A Gay, Orthodox Jewish R&B Singer

By Amy Kellner

I've known Ari Gold since we were ten. We went to an Orthodox Jewish Yeshiva together. He was my first big crush because he sang jingles for TV commercials and we both loved Madonna, which, in the Orthodox community, automatically made us freaks. And which, as I of course didn't realize at the time, made Ari gay. Flash forward 20 years and I'm working at a magazine called Vice while Ari is a successful, dance-chart-topping, out R&B singer who is inclined to perform topless, greased-up, and in a wrestler's mask, while singing songs with Yiddish lyrics. Like our parents often say, "Oy! Why us? Everyone else grew up normal, why do you have to be so different?" Well, let's find out.

Left: A nice Jewish boy. Right: A bad Jewish man. Photo by Jason Lloyd Miller

Remember how, in eighth grade, we wanted to hold hands but we couldn't because we were super religious at the time?

Right, we were shomer negiya.

Which is the law that boys and girls can't touch at all -- so we held the ends of a rolled-up paper towel together.

I remember that. I love that there was a whole system in place, like a policing of affection between a man and a woman, but since I'm gay, that's not even where I would be turned on anyway. Like the whole concept of the machitzah in shul [the wall separating men and women in synagogue]. The whole point is so that you're not turned on by the person sitting next to you. How's that supposed to work if you're gay?

One of my coworkers asked me the other day, "What are those strappy things Jews wear when they pray?"

Tefillin. Phylacteries are what they're called in English.

But they were like, "Why?" and I really had no idea. People ask me that kind of stuff all the time.

I kind of know. Want me to tell you?

Sure!

Well, you put the tefillin around your head and your arm so it points to the heart and it's supposed to represent a complete immersion in prayer -- your mind, your body, and your heart are all focused on prayer.  And that's why we wear leather straps too. But you know, leather straps in an all-male environment, tied tightly around biceps? It's totally hot to me.

You would look at people in high school during prayer?

Yes. Yes, I would.

Who did you think was hot in high school?

Ahud Marcus.

Ha! Yeah, he was fairly hunky. So here's the big question: How do you go from being a nice Orthodox Jewish boy to a topless, greased-up, gay R&B singer? And what's more -- unlike me, who has pretty much shunned Orthodox Judaism -- you still use words like mishegas [nonsense] in regular conversation and you wear a chai necklace and you wear tefillin in one of your music videos and there's Jewish lingo in all in your music and stuff. How can you still be involved in Judaism?

Well, everybody has to figure things out for themselves, obviously, and everybody makes their own choices, and everybody has a different set of trauma around growing up religious.

Your best friends are all black drag queens and yet you use Yiddish words all the time. Isn't that weird?

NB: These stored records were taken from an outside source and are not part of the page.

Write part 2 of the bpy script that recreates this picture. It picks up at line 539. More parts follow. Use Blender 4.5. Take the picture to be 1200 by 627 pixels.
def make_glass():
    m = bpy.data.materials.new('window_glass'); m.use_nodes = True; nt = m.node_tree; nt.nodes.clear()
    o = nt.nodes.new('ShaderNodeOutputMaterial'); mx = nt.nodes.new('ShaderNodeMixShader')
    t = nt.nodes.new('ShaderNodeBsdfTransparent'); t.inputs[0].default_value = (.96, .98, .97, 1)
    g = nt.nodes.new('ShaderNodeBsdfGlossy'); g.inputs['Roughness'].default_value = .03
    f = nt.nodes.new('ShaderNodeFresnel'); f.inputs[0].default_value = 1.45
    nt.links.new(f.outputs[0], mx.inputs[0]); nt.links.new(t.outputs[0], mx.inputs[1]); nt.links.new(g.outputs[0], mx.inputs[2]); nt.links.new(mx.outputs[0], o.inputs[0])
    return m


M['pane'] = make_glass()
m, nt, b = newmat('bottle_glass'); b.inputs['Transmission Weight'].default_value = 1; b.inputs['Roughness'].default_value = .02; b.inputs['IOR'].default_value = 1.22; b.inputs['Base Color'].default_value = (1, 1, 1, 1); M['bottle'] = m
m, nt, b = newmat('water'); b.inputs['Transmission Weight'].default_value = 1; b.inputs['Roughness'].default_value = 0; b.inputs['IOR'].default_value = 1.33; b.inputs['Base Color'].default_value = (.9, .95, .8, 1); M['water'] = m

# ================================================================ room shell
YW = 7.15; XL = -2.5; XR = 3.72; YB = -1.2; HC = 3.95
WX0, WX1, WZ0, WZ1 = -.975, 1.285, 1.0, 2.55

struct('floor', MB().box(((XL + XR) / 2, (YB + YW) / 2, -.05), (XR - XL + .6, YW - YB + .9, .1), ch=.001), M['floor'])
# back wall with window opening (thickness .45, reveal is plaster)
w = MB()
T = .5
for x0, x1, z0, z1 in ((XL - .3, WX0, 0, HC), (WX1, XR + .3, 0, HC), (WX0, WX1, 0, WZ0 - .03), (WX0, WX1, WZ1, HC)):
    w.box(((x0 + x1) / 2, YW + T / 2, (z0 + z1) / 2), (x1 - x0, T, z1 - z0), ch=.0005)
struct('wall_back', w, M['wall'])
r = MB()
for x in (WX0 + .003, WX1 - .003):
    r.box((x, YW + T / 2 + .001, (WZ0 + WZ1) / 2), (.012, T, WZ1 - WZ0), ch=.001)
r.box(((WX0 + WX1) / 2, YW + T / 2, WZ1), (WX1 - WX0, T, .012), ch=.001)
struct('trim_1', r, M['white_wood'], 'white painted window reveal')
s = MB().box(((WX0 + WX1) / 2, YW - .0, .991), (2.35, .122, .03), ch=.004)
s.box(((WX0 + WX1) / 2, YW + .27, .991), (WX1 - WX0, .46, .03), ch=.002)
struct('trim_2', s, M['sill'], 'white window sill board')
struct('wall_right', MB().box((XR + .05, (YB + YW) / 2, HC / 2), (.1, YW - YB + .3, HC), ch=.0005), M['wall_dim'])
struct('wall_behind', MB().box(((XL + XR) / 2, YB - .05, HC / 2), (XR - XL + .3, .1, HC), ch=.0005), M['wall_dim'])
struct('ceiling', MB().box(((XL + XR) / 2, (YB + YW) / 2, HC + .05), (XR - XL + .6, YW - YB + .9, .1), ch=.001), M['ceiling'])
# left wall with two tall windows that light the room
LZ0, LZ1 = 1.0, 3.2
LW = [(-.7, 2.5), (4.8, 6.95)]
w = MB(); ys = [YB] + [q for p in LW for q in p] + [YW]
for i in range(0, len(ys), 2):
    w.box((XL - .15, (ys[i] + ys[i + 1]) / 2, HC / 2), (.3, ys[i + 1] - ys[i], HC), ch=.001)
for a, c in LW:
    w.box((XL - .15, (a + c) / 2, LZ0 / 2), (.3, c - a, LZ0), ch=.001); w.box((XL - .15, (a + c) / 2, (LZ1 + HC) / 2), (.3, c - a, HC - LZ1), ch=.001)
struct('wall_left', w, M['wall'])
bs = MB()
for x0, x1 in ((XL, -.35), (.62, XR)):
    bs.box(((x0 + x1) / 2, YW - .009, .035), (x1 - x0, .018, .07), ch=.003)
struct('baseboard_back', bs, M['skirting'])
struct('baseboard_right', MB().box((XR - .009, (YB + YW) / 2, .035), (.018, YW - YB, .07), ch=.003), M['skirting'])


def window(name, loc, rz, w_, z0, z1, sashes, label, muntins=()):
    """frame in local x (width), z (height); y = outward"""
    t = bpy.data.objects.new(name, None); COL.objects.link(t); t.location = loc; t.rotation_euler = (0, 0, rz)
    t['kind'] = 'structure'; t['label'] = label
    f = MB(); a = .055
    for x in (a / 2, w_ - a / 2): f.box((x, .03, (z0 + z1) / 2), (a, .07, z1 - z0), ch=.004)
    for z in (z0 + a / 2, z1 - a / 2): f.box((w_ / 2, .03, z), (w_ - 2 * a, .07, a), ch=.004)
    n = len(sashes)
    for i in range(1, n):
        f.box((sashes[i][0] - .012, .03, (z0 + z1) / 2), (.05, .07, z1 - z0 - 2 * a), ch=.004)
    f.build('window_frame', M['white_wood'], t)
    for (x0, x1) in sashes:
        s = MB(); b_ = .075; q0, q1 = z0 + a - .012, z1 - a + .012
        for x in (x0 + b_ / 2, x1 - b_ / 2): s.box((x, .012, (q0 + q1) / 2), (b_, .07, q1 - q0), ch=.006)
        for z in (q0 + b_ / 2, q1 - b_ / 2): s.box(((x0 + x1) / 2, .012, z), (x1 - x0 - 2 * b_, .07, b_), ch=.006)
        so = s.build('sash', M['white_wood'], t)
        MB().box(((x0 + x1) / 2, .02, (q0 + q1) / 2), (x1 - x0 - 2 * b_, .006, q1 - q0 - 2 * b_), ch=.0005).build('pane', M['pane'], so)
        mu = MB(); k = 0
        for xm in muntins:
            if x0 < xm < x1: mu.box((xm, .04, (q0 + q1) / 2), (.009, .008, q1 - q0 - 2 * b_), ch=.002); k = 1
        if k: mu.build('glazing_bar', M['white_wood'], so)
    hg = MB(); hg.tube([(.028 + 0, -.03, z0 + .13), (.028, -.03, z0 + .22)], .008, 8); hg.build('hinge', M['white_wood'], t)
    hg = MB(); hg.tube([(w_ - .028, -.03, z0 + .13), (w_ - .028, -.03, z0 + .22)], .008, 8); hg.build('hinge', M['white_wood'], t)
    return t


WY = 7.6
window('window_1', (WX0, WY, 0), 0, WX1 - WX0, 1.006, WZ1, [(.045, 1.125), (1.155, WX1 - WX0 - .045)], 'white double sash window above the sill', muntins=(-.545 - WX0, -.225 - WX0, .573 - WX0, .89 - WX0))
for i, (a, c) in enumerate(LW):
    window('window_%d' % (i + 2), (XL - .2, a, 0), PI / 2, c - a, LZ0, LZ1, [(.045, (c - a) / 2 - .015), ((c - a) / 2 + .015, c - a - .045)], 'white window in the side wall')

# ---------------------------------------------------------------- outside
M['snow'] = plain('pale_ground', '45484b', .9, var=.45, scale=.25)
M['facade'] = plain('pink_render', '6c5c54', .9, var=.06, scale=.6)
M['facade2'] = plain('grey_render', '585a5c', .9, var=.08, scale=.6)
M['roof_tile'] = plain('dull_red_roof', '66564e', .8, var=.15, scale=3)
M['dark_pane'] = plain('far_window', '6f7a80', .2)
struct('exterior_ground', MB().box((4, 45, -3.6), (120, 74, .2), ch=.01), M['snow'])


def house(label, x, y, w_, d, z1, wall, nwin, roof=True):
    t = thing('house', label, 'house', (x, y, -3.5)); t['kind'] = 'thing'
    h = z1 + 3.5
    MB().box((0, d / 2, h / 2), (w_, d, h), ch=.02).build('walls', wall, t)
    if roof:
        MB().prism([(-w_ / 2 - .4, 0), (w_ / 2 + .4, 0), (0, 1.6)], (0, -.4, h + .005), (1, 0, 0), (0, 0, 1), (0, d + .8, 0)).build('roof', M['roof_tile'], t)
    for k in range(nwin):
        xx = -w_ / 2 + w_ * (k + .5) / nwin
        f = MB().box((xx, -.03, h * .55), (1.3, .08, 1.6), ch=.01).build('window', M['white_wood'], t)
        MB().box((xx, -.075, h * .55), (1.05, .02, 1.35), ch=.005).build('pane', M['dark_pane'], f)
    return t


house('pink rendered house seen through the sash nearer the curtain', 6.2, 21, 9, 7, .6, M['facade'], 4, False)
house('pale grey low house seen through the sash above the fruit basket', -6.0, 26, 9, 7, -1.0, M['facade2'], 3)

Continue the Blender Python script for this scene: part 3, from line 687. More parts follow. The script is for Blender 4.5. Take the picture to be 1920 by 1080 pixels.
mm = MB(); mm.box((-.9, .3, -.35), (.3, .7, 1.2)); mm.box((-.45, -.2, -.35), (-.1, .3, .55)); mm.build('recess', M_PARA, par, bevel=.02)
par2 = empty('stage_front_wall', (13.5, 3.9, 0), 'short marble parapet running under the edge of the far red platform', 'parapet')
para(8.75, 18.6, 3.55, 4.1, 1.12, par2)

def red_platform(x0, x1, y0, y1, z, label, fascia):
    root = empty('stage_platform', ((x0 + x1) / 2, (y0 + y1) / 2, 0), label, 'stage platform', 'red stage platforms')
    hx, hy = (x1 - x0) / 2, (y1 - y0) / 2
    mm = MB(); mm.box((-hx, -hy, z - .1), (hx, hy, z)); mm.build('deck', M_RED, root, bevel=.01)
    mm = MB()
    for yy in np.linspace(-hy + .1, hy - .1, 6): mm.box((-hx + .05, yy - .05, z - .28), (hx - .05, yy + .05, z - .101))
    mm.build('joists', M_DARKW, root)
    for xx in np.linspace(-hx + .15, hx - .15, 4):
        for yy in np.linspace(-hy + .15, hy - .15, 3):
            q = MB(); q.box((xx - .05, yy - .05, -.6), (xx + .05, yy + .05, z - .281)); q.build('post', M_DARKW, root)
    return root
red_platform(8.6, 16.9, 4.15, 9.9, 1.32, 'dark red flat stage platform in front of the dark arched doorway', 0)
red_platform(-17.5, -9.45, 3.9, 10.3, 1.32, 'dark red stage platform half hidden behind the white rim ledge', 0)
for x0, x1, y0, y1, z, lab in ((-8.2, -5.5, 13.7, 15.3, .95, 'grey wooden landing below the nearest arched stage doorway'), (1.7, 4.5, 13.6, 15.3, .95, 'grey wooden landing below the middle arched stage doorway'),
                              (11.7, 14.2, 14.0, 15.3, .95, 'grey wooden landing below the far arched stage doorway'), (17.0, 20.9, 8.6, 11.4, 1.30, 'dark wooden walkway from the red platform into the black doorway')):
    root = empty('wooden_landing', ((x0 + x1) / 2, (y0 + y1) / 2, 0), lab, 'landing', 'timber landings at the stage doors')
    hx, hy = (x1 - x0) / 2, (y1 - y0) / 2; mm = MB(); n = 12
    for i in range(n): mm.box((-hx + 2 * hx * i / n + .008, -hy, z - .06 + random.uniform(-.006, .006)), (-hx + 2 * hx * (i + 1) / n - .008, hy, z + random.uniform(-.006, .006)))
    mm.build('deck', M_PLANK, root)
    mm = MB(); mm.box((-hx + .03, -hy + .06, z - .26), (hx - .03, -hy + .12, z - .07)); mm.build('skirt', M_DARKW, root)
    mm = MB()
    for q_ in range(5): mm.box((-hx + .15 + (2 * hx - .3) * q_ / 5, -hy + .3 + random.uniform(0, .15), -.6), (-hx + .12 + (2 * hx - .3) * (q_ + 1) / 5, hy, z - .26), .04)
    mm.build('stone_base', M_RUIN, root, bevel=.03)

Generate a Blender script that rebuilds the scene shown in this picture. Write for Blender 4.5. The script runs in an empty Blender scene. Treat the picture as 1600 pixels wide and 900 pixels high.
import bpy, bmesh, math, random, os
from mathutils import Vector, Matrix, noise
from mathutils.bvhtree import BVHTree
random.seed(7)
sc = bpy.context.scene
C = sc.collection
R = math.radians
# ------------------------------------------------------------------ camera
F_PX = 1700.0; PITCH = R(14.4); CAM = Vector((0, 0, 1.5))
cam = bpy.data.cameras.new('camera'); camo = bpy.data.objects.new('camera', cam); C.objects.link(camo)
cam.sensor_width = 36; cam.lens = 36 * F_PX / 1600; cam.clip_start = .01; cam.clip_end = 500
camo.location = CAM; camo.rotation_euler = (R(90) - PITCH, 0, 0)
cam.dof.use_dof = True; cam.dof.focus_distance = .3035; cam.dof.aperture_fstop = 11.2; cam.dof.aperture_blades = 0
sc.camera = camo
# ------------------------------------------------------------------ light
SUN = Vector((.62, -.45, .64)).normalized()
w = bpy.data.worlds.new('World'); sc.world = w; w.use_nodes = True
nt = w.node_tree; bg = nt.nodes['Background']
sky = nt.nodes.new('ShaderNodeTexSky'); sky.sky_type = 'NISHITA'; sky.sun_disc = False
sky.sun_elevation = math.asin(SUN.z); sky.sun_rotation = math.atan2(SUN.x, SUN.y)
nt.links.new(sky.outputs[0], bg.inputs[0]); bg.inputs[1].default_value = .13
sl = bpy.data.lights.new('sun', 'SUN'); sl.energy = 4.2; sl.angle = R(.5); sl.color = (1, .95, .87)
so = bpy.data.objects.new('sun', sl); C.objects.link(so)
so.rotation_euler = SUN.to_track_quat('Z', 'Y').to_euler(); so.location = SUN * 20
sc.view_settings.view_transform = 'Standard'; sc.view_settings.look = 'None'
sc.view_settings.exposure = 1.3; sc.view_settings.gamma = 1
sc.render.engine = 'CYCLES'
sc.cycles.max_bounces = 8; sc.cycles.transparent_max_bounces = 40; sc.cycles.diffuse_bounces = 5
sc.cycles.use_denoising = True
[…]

First of all, the black drag queens love the Jews and they love all things Jewish, so it only ups my cachet. Also, I didn't hate everything about growing up Jewish, and if I had just completely negated or rejected all of it, then I'd have let them win in a sense. Orthodox Jews don't own it. I mean, this thing is a tradition and a culture that's existed for thousands and thousands of years, but the Orthodox think that they hold the copyright or something. I want to show people that you can be Jewish and you can be gay and you can do both at the same time.

So you still want to be involved in the Jewish community?

I don't want to be involved in the Orthodox community, but when I think about the three things that are running through every part of me, they are being Jewish, growing up in show business, and being gay. Those three things influence everything about me and I can't separate them. I have much more of a nostalgic concept of my childhood than you do. You have completely blocked shit out. I reached a huge pinnacle of my career at age 12, so I have a whole different relationship to my childhood because of that.

Right. Can you give us a quick summary of what you mean when you say you grew up in show business?

I was discovered singing at my brother's bar mitzvah. They put me into a Jewish children's song contest that was sort of like American Idol for Orthodox Jews, and I won first prize. Then, the engineer there was doing this children's story record and asked me to audition, and that was "Pot Belly Bear." Remember "Pot Belly Bear"?